**DATA**
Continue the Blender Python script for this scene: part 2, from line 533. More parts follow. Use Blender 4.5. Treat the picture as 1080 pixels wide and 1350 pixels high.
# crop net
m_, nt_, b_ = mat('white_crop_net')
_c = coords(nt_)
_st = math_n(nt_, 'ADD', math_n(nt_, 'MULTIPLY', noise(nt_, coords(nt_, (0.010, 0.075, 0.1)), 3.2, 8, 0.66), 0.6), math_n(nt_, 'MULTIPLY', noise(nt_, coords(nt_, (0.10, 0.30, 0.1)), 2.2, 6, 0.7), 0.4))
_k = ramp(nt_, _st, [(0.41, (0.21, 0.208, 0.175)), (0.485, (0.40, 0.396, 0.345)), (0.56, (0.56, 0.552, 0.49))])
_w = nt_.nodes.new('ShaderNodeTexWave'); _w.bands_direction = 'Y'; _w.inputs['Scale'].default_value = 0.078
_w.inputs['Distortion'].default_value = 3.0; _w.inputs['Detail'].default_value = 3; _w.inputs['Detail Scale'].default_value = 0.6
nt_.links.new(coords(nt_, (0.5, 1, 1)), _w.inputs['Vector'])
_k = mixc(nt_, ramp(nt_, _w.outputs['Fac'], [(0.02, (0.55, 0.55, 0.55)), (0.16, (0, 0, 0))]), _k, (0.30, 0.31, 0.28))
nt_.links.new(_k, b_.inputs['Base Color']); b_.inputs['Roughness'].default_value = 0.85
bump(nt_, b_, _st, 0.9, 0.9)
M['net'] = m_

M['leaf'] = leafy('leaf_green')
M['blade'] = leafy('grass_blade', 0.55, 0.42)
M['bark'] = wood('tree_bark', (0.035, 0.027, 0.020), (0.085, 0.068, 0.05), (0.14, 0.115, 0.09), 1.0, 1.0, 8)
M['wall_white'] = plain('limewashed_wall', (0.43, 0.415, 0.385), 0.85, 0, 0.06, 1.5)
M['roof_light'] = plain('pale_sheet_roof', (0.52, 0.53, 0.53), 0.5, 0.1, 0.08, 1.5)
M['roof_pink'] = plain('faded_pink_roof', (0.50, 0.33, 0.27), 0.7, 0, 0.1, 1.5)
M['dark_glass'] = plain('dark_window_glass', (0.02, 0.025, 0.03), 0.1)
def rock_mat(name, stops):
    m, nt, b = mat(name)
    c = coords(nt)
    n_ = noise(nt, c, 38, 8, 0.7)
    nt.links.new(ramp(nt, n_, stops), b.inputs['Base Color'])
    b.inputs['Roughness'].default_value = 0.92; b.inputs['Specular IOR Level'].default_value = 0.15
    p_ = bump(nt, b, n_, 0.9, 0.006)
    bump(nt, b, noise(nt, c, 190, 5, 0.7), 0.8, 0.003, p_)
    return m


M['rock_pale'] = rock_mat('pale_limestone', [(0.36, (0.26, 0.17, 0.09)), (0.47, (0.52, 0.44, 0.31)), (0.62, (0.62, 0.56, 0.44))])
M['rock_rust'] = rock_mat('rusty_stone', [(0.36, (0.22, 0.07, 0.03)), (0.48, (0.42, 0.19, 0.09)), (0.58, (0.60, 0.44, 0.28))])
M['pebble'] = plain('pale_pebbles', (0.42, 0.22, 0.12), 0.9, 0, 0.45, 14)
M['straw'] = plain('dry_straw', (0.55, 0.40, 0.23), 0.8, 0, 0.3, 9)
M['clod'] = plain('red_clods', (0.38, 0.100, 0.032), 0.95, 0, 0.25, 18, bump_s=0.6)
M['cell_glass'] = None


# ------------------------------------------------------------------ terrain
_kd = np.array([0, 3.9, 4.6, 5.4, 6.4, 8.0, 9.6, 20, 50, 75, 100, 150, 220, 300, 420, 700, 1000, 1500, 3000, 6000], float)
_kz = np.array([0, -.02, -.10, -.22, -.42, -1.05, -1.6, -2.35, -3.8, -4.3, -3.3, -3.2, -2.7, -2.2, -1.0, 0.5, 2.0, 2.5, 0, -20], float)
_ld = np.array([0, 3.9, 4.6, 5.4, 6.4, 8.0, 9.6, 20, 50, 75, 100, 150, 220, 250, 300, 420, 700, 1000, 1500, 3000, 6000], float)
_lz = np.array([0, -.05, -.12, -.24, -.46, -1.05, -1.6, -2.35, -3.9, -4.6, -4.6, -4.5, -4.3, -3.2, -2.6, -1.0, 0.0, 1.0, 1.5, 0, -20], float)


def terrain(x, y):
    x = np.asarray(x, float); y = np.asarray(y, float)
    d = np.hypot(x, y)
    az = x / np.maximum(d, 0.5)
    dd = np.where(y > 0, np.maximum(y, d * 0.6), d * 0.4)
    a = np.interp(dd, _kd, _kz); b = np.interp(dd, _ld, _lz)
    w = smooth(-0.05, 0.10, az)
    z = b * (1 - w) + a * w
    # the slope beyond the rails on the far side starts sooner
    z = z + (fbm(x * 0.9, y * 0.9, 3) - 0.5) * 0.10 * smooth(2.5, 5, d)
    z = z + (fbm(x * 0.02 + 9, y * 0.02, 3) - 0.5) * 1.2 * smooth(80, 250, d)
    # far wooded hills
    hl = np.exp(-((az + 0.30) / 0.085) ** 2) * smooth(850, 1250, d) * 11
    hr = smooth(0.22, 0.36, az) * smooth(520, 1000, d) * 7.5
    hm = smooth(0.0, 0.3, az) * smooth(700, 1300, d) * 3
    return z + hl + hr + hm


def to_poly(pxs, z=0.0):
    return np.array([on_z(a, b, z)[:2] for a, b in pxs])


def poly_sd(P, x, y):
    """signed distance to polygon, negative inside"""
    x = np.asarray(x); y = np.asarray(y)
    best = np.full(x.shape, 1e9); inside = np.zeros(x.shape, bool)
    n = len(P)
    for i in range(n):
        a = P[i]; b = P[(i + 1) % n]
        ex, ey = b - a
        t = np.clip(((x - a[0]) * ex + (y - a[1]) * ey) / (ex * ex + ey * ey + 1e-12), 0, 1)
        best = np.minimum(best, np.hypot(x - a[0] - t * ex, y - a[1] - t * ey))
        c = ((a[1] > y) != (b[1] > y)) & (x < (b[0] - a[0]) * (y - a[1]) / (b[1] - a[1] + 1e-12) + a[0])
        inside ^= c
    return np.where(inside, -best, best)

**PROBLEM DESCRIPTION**
Only the lines from the beginning of the material above through the line with "M['net'] = m_" are wanted; extract them exactly.

**RESPONSE BELOW**
Continue the Blender Python script for this scene: part 2, from line 533. More parts follow. Use Blender 4.5. Treat the picture as 1080 pixels wide and 1350 pixels high.
# crop net
m_, nt_, b_ = mat('white_crop_net')
_c = coords(nt_)
_st = math_n(nt_, 'ADD', math_n(nt_, 'MULTIPLY', noise(nt_, coords(nt_, (0.010, 0.075, 0.1)), 3.2, 8, 0.66), 0.6), math_n(nt_, 'MULTIPLY', noise(nt_, coords(nt_, (0.10, 0.30, 0.1)), 2.2, 6, 0.7), 0.4))
_k = ramp(nt_, _st, [(0.41, (0.21, 0.208, 0.175)), (0.485, (0.40, 0.396, 0.345)), (0.56, (0.56, 0.552, 0.49))])
_w = nt_.nodes.new('ShaderNodeTexWave'); _w.bands_direction = 'Y'; _w.inputs['Scale'].default_value = 0.078
_w.inputs['Distortion'].default_value = 3.0; _w.inputs['Detail'].default_value = 3; _w.inputs['Detail Scale'].default_value = 0.6
nt_.links.new(coords(nt_, (0.5, 1, 1)), _w.inputs['Vector'])
_k = mixc(nt_, ramp(nt_, _w.outputs['Fac'], [(0.02, (0.55, 0.55, 0.55)), (0.16, (0, 0, 0))]), _k, (0.30, 0.31, 0.28))
nt_.links.new(_k, b_.inputs['Base Color']); b_.inputs['Roughness'].default_value = 0.85
bump(nt_, b_, _st, 0.9, 0.9)
M['net'] = m_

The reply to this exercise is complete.